The configs giving the highest rpm will be the one that is providing the best motive impulse to the coils.
This has nothing to do with how to finally run the device via the sensors, just how the coils should be best oriented to impart their full force. The ultimate sensor placement should be taken from point #1 above.
Once you have proven to your self that the second drive coil is not doing that much to assist in the motive force of the rotor, this will start to open up new ways of thinking about how to best drive the drive coils. Romero did not invent all the ways so it is up to you guys to better him on this.
Point #3
Another aspect of the wheel is how the coils are driven. Right now guys are using n-channel or npn components to drive off the negative side of the drive coil pairs. This may not be the best way of doing this since the positive potential will always be in the coils. It may require further testing if you use a p-channel or pnp component and work the pulse off the positive side.
wattsup
VERY VERY VERY IMPORTANT: For those looking to wind new drive coils or generator coils, please put in a center tap. Again I won't get into the why of this because it would take to long. Suffice to say there are many things you can do with a center tap on a single coil.

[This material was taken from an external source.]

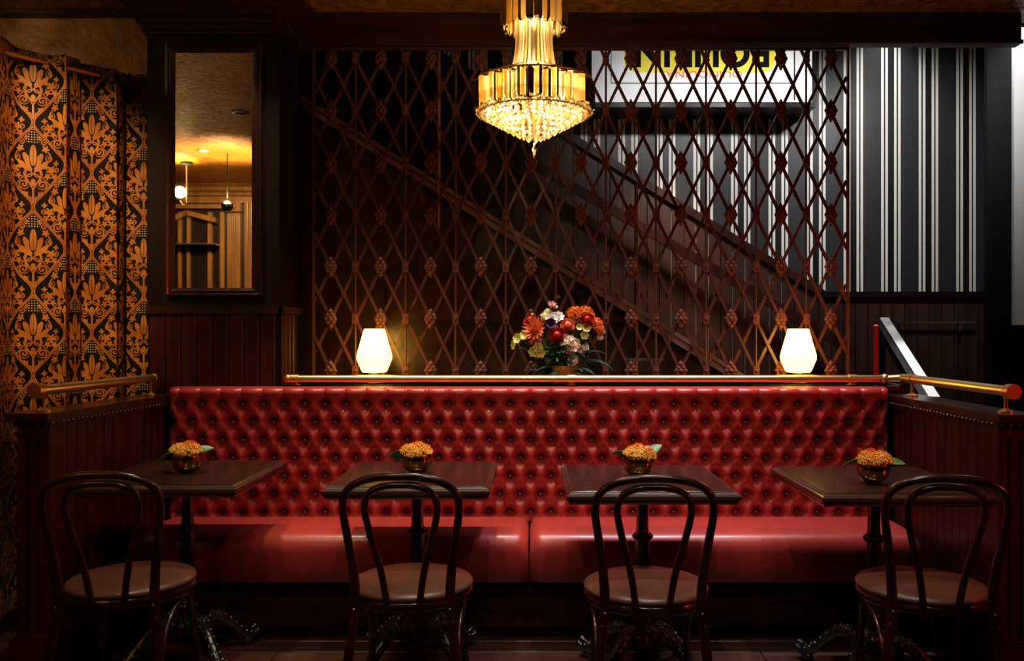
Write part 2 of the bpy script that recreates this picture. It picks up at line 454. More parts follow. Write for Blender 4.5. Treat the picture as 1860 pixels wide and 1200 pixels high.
# ================================================================== SETTING
# ---- floor with planks
fl=structure(MB().box(-4.4,3.6,-1.45,6.15,-.06,-.014).build('floor','wood_dark'))
mesh_a=MB().cbox(0,1.96,0,.116,-.014,0,.0025).mesh('plank','floor_wood')
yy=-1.4; r=0
while yy<4.6:
    x=-4.35-(r%3)*.62
    while x<3.4:
        if x>-4.4+.0 and x+1.96<3.6: inst('plank',mesh_a,fl,(x,yy,0))
        x+=1.964
    yy+=.12; r+=1

# ---- ceilings
structure(MB().box(-4.4,3.6,-1.45,4.42,ZC,ZC+.12).build('ceiling','gold_ceiling'))
structure(MB().box(-4.4,3.6,4.42,6.2,3.60,3.72).build('ceiling','black_paint')).name='ceiling_stair_hall'
structure(MB().box(-4.4,3.6,4.40,4.46,ZC+.0,3.62).build('trim_9','black_paint'))

# ---- rear striped wall with diagonal wainscot
WD=5.9
wr=structure(MB().box(-2.2,3.6,WD,WD+.14,0,3.62).build('wall_rear','stripes'))
capA=P3(1030,250,WD); capB=P3(1492,538,WD)
slope=(capB.z-capA.z)/(capB.x-capA.x)
def capz(x): return capB.z if x>=capB.x else capB.z+slope*(x-capB.x)
bp=.0835
x=-2.15
while x<3.2:
    z0,z1=capz(x),capz(x+bp-.007)
    z0=min(z0,3.55); z1=min(z1,3.55)
    MB().prism([(x,WD-.004,0),(x+bp-.007,WD-.004,0),(x+bp-.007,WD-.004,z1),(x,WD-.004,z0)],(0,-.016,0)).build('board','stair_board',wr)
    x+=bp
# cap mouldings
MB().bar((capA.x-1.55,WD-.03,capz(capA.x-1.55)+.012),(capB.x,WD-.03,capB.z+.012),.05,.05).build('wainscot_cap','wood',wr)
MB().box(capB.x-.02,3.45,WD-.055,WD-.004,capB.z-.008,capB.z+.03).build('wainscot_cap','wood_dark',wr)
a,b=P3(1000,315,5.72),P3(1340,515,5.72)
d=(b-a)
MB().bar(a-d*1.6,b+d*.62,.045,.06).build('handrail','wood',wr,smooth=30)

# ---- white/grey side wall at the far right and black pier
q=P3(1832,590,5.2)
structure(MB().box(q.x,3.6,5.2,5.26,0.0,3.6).build('wall_right','grey_paint'))
structure(MB().box(2.705,q.x-.004,5.16,5.195,0,3.6).build('trim_1','black_paint'))
structure(MB().box(q.x,3.6,5.17,5.196,0,q.z).build('baseboard_right','black_paint'))
structure(MB().box(q.x-.08,3.5,5.15,5.17,q.z-.05,q.z-.02).build('trim_2','wood_dark'))
structure(MB().box(3.5,3.6,-1.45,5.2,0,3.6).build('wall_side_right','wood_dark'))

# ---- header beam above the screen
bz=CH+(PY-80)/F*4.25
structure(MB().cbox(-1.20,2.40,4.25,4.31,bz,ZC,.006).build('trim_3','wood_h'))
for x in (-.9,.0,.72,1.55):
    pass
structure(MB().box(-1.2,2.40,4.235,4.249,bz,bz+.018).build('trim_4','wood_h'))

# ---- gold wall behind the curtain
structure(MB().box(-4.4,-1.80,4.30,4.44,0,ZC).build('wall_left_rear','gold_wall'))
structure(MB().box(-4.4,-4.3,-1.45,4.3,0,ZC).build('wall_left','gold_wall'))
structure(MB().box(-4.3,-1.80,4.22,4.299,ZC-.012,ZC-.001).build('trim_5','wood_dark'))

# ---- spandrel wall of the staircase behind the screen
SD=4.47
sA=P3(540,180,SD); sB=P3(1345,688,SD)
ss=(sB.z-sA.z)/(sB.x-sA.x)
def strz(x): return sA.z+ss*(x-sA.x)
xl,xr=-1.95,1.62
sp=structure(MB().prism([(xl,SD,0),(xr,SD,0),(xr,SD,strz(xr)),(xl,SD,strz(xl))],(0,.05,0)).build('wall_stair','spandrel'))
MB().bar((xl,SD-.012,strz(xl)-.016),(xr,SD-.012,strz(xr)-.016),.03,.026).build('stringer_moulding','stringer_edge',sp)
MB().bar((xl,SD-.012,strz(xl)+.020),(xr,SD-.012,strz(xr)+.020),.045,.020).build('stringer_cap','stringer_edge',sp)
MB().bar((xl,SD-.006,strz(xl)-.050),(xr,SD-.006,strz(xr)-.050),.012,.012).build('stringer_bead','wood_dark',sp)
# panel joints and a cupboard door under the stair
dx0,dx1=P3(925,0,SD).x,P3(1010,0,SD).x
dzt=CH-(486-PY)/F*SD; dzb=.3
MB().box(dx0,dx0+.34,SD-.014,SD-.001,dzb,dzt).build('cupboard_door','spandrel',sp)
kn=P3(1020,540,SD); MB().sphere((kn.x-.02,SD-.032,kn.z),.016,10,8).build('knob','brass',sp,smooth=60)
q=P3(1165,652,SD); MB().bar((q.x-.09,SD-.03,q.z),(q.x+.11,SD-.03,q.z),.012,.014).build('pull_bar','steel',sp)
for vx in (700,860):
    xx=P3(vx,0,SD).x; MB().box(xx,xx+.004,SD-.003,SD+.001,.2,strz(xx)-.06).build('panel_joint','black_paint',sp)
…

Future considerations: Ultimately in my opinion, guys with wheels will eventually start to think of changing the positions of the two drive coil pairs . There will be a major difference in motive force if you compare two isolated drive coil pairs that are separated by several generator coils, as it is now, or if you use two drive coil pairs that are positioned one next to the other. The distance between the magnets and the travel they must accomplish to hit one of the sensors means the motive initiating can only happen in a very small window of opportunity when the drive coil pairs are positioned alone. But if two drive coil pairs are positioned one next to the other at least 3 magnets will always be in the prime activation zones for better motive force across any rpm momentum.